1st Sunday of Advent year B
Happy new year. It is interesting to think about why the readings start with a warning to be alert. In our culture, we associate the new year with new starts, with beginnings, with things we are resolved to do. Instead, the “start” here is one of remaining in the household and waiting – but alertly – for the return of the master. Readers likely know that the readings of the early Sundays of Advent connect us to the second coming of Christ; before we hear about John the Baptist and march to the manger, we are given readings that speak of the final coming of the king.
The readings thus also connect to the “end” of the church year, the readings we heard throughout November, which also spoke of the final coming. But there’s an interesting twist here: after Matthew’s long, elaborate parables in November, we now return to the spartan prose of Mark. Mark’s reading here likely gives us the backbone of what is elaborated in longer, “parable-ized” detail in Matthew and Luke. It’s pretty simple:
He leaves home and places his servants in charge,
each with his own work,
and orders the gatekeeper to be on the watch.
Watch, therefore;
you do not know when the lord of the house is coming,
The yearning expressed in the first reading was made vivid for me at a young age by this striking song from John Foley, SJ, Redeemer Lord. Paired with the quiet confidence of the refrain from Psalm 23, the images from Isaiah are cries of anguish for return, for God’s striking deeds in the face of barrenness and loss. These words of the first reading are what it means to “watch” for the return of the Lord of the house.

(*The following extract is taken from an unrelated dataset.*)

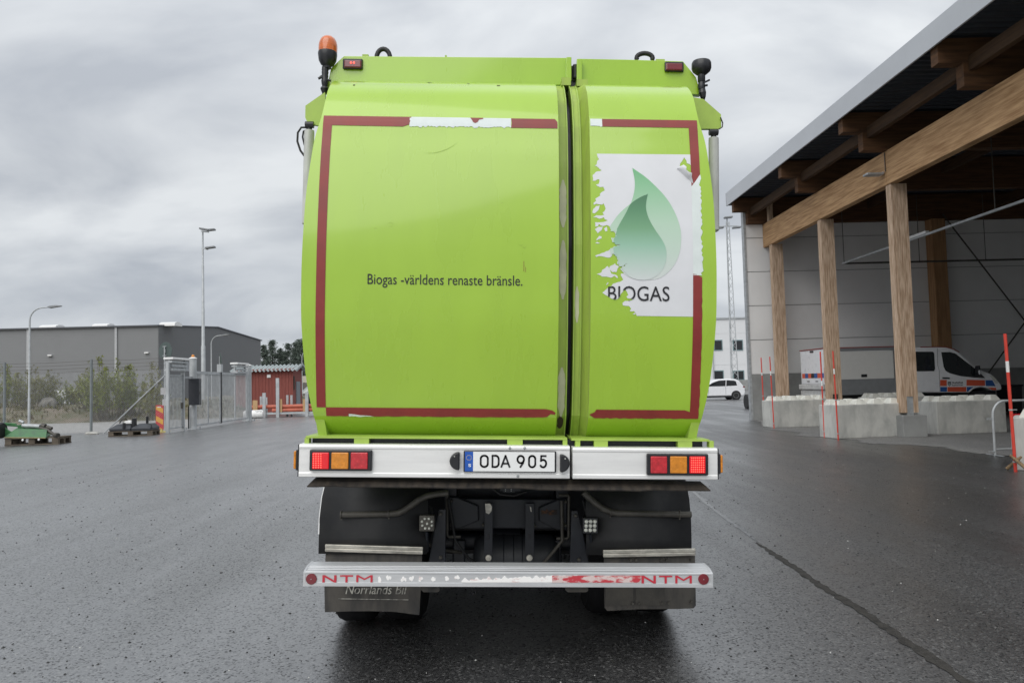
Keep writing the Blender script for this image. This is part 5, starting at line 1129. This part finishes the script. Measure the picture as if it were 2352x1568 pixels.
def pillar(px, lab, top):
    y = yx(px); t = thing('gate_pillar', lab, 'gate pillar', (GX, y, 0), group='round steel gate pillars'); r = .15
    obj('pillar_shaft', MB().tube([(GX, y, .03), (GX, y, top)], r, 20), GALVP, t, smooth=40); obj('cap', MB().lathe([(r+.02, 0), (r+.02, .03), (r*.6, .07)], (GX, y, top), 18), WHITEP, t)
    mb = MB().box(GX-.28, GX+.28, y-.28, y+.28, 0, .03)
    for i in (-1, 1):
        for j in (-1, 1): mb.tube([(GX+i*.22, y+j*.22, .03), (GX+i*.22, y+j*.22, .1)], .03, 6)
    obj('base_plate', mb, GALV, t); return t, y
p1, y1 = pillar(448, 'round gate pillar carrying the black cabinet and orange beacon', 3.08); p2, y2 = pillar(573.5, 'plain round gate pillar at the shed end of the gate', 2.95)
obj('amber_beacon', MB().lathe([(.07, 0), (.07, .06), (.04, .11)], (GX, y1, 3.15), 12), ORANGEL, p1)
obj('hinge_arm', MB().box(GX-.03, GX+.03, yb+.06, y1-.14, 2.22, 2.30).box(GX-.1, GX+.06, yb+.2, yb+.5, 2.6, 2.9), GALV, p1)
a, b = at(435.5, 930, y1-.33), at(459, 869, y1-.33)
cabn = obj('control_cabinet', MB().box(a.x, b.x, y1-.46, y1-.16, a.z, b.z), mat('cabinet_black', (.022, .025, .032), .45), p1, bevel=.012); obj('cabinet_lock', MB().box(b.x, b.x+.02, y1-.36, y1-.30, (a.z+b.z)/2-.1, (a.z+b.z)/2), STEELD, cabn)
obj('cabinet_side', MB().box(b.x-.004, b.x+.004, y1-.44, y1-.18, a.z+.03, b.z-.03), mat('cabinet_side', (.06, .065, .07), .5), cabn)
obj('cable_duct', MB().tube([(GX-.12, y1-.2, 1.0), (GX-.12, y1-.2, .05)], .03, 8), BLACKP, p1)
def leaf(y0, y1_, lab, stile):
    t = thing('vehicle_gate', lab, 'gate', (GX, y0, 0), group='leaves of the double vehicle gate')
    obj('gate_frame', MB().box(GX-.03, GX+.03, y0, y1_, .12, .20).box(GX-.03, GX+.03, y0, y1_, 2.42, 2.54).box(GX-.03, GX+.03, y0, y0+.06, .2, 2.42).box(GX-.03, GX+.03, y1_-.06, y1_, .2, 2.42).box(GX-.03, GX+.03, (y0+y1_)/2-.03, (y0+y1_)/2+.03, .2, 2.42), GALVP, t)
    mb = MB(); y = y0+.10
    while y < y1_-.08: mb.box(GX-.008, GX+.008, y, y+.045, .2, 2.42); y += .14
    obj('bars', mb, GALVP, t)
    if stile: obj('rubber_edge', MB().box(GX-.05, GX+.05, y1_+.004, y1_+.10, .1, 2.62), RUBBER, t)
    return t
ym = yx(510)
l1 = leaf(y1+.17, ym-.05, 'vehicle gate leaf with black rubber edge next to the black cabinet', True); l2 = leaf(ym+.06, y2-.25, 'vehicle gate leaf nearer the red shed', False)
cover(l2, yx(541), yx(566)); obj('stub_post', MB().box(GX-.1, GX+.1, ym-.2, ym+.05, 2.54, 2.92), GALVP, l2)
def round_sign(px, py, Y, r, turn, lab):
    c = at(px, py, Y); t = thing('round_sign', lab, 'traffic sign', (c.x, Y, 0), group='round traffic signs seen from behind')
    n = Vector((math.sin(turn), -math.cos(turn), 0)); side = Vector((math.cos(turn), math.sin(turn), 0))
    mb = MB(); vs = [c+side*r*math.cos(k*math.pi/14)+Vector((0, 0, r*math.sin(k*math.pi/14))) for k in range(28)]
    mb.add([v+n*.006 for v in vs]+[v-n*.006 for v in vs], [tuple(range(28)), tuple(range(55, 27, -1))]+[(i, (i+1) % 28, 28+(i+1) % 28, 28+i) for i in range(28)])
    pl = obj('sign_plate', mb, mat('sign_back_grey', (.07, .095, .09), .6), t); q = c+n*.05
    obj('pole', MB().tube([(q.x, q.y, 0), (q.x, q.y, c.z+r*.55)], .03, 8), GALVP, t)
    for z in (r*.5, -r*.5): obj('clamp', MB().beam(q+side*.12+Vector((0, 0, z)), q-side*.12+Vector((0, 0, z)), .02, .03), GALV, pl)
    obj('sticker', MB().beam(q+side*.08+n*.03+Vector((0, 0, -.08)), q+side*.08+n*.03+Vector((0, 0, .08)), .05, .004), WHITEP, pl)
round_sign(380, 806, 35.5, .42, R(-26), 'round traffic sign seen from behind above the pedestrian gate'); round_sign(506, 827, 52, .46, R(-60), 'round traffic sign seen from behind above the middle of the vehicle gate')
# hazard board
hb = gp(367, 992)
t = thing('hazard_board', 'upright red and yellow striped marker board on a yellow foot by the gate', 'marker board', hb)
zt2_ = at(366, 930, hb.y).z; w2 = .165; pl = obj('board', MB().box(hb.x-w2, hb.x+w2, hb.y-.02, hb.y+.02, .10, zt2_), SIGNRED, t, bevel=.012)
mb = MB(); zlo_, zhi_ = .14, zt2_-.05
for k in range(-1, 3):
    z = zlo_+k*.47+.16
    poly = []
    for u_, o_ in ((-w2+.02, .17), (w2-.02, 0), (w2-.02, .21), (-w2+.02, .38)): poly.append((hb.x+u_, min(zhi_, max(zlo_, z+o_))))
    if poly[0][1] < poly[3][1]: mb.prism(poly, 'y', hb.y-.023, hb.y-.018)
obj('yellow_stripes', mb, SIGNYEL, pl)
obj('label_strip', MB().box(hb.x-.09, hb.x+.06, hb.y-.026, hb.y-.02, zt2_-.1, zt2_-.06), WHITEP, pl)
obj('foot', MB().prism([(hb.x-.36, 0), (hb.x+.36, 0), (hb.x+.33, .045), (hb.x-.33, .045)], 'y', hb.y-.2, hb.y+.2).box(hb.x-.12, hb.x-.05, hb.y-.06, hb.y+.06, .045, .13).box(hb.x+.05, hb.x+.12, hb.y-.06, hb.y+.06, .045, .13), mat('foot_yellow', (.55, .47, .16), .7, scale=9), t)
# pallets with implements
def pallet(lab, loc, rz, first=[None]):
    if first[0]: return dup(first[0], loc, rz, lab)
    t = thing('wooden_pallet', lab, 'pallet', local=True, group='wooden pallets along the fence')
    mb = MB()
    for k in range(6): mb.box(-.6, .6, -.40+k*.136, -.40+k*.136+.12, .122, .144)
    obj('deck_boards', mb, PALLET, t); mb = MB()
    for y in (-.35, .0, .35):
        for x in (-.52, 0, .52): mb.box(x-.07, x+.07, y-.05, y+.05, .018, .104)
    mbk = mb; mb = MB()
    for y in (-.35, 0, .35): mb.box(-.6, .6, y-.05, y+.05, 0, .022)
    for x in (-.52, 0, .52): mb.box(x-.07, x+.07, -.4, .4, .10, .122)
    mb.add(mbk.v, mbk.f); obj('bearers', mb, PALLET, t); first[0] = t; t.location = loc; t.rotation_euler.z = rz; return t
c = gp(299, 1001); c.y += .35
s1 = pallet('wooden pallet under the black plastic cover, beside the hazard board', c, R(4)); s1.scale = (1.38, 1, 1.35)
t = thing('black_cover', 'black ribbed plastic implement cover with loose straps lying on a pallet', 'implement', (c.x, c.y, .195))
ob = lambda x, y, z: (c.x+x, c.y+y, z)
mb = MB()
for x0, x1 in ((-.78, .04), (.06, .80)):
    vs = [ob(x0, -.40, .20), ob(x1, -.40, .20), ob(x1, .40, .20), ob(x0, .40, .20), ob(x0, -.42, .30), ob(x1, -.42, .30), ob(x1, .42, .30), ob(x0, .42, .30), ob(x0+.18, -.14, .46), ob(x1-.12, -.14, .46), ob(x1-.12, .3, .46), ob(x0+.18, .3, .46)]
    mb.add(vs, [(0, 1, 5, 4), (1, 2, 6, 5), (2, 3, 7, 6), (3, 0, 4, 7), (4, 5, 9, 8), (5, 6, 10, 9), (6, 7, 11, 10), (7, 4, 8, 11), (8, 9, 10, 11), (3, 2, 1, 0)])
obj('shell', mb, mat('cover_black', (.032, .035, .042), .4), t, bevel=.02)
obj('hinge_tower', MB().box(c.x-.02, c.x+.10, c.y-.2, c.y+.0, .30, .68), BLACKP, t, bevel=.02); obj('latch', MB().box(c.x-.26, c.x-.16, c.y-.44, c.y-.36, .28, .52), BLACKP, t, bevel=.02); obj('tube_stub', MB().tube([ob(.45, .1, .44), ob(.45, .1, .72)], .05, 10), BLACKP, t)
obj('strap', MB().tube([ob(-.5, -.15, .5), ob(-.4, -.2, .62), ob(-.25, -.15, .66), ob(-.2, -.1, .54), ob(-.38, -.1, .50)], .022, 6).tube([ob(.6, -.3, .46), ob(.78, -.3, .42), ob(.82, -.3, .26)], .015, 6), RUBBER, t)
obj('white_wrap', MB().prism([(c.x-.36, .46), (c.x-.30, .56), (c.x-.16, .60), (c.x-.06, .56), (c.x-.02, .47)], 'y', c.y-.2, c.y+.0), WHITEP, t, bevel=.02)
rk = gp(222, 1000)
def lump(name, c, sx, sy, sz, m, seed, lab, cat):
    bm = bmesh.new(); bmesh.ops.create_icosphere(bm, subdivisions=3, radius=1); mb = MB()
    for v in bm.verts:
        f = 1+.35*NZ.noise(v.co*1.3+Vector((seed, 0, 0)))+.15*NZ.noise(v.co*4+Vector((0, seed, 0))); p = v.co*f
        mb.v.append(Vector((c.x+p.x*sx, c.y+p.y*sy, max(c.z-.1, c.z+sz*.6+p.z*sz))))
    bm.verts.index_update(); mb.f = [tuple(v.index for v in f.verts) for f in bm.faces]; bm.free()
    return tag(obj(name, mb, m, None, smooth=30, org=c), lab, cat)
lump('rubble_heap', Vector((-16.75, 32.25, 0)), .30, .2, .07, mat('pale_rubble', (.36, .355, .33), .9, scale=9), 3, 'small heap of pale rubble at the foot of a fence post', 'rubble')
pb = at(109, 950, 49.5); lump('concrete_lump', Vector((pb.x, 49.5, bank_h(pb.x, 49.5)-.1)), .55, .4, .48, mat('dark_lump', (.085, .08, .07), .9, scale=2.5, col2=(.2, .19, .17)), 8, 'dark broken concrete lump on the earth bank', 'concrete lump')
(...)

Why start the new year with waiting? It’s not meant to be “waiting-room” waiting. And it’s certainly not meant to be the kind of waiting where you pull out your phone to pass the time. It is a waiting of urgency, even of desperation. We start the new year, then, with our confession of faith in our need for God’s action in our lives and in the world. We know, in a few weeks, that promised “action” will be made present to us in the “wondrous deed” of the Incarnation. Yet still we watch for God’s final return. The Incarnation means we watch in hope. But watch we must, with a heart crying out to our father and with actions like this described in Isaiah:
Would that you might meet us doing right,
that we were mindful of you in our ways!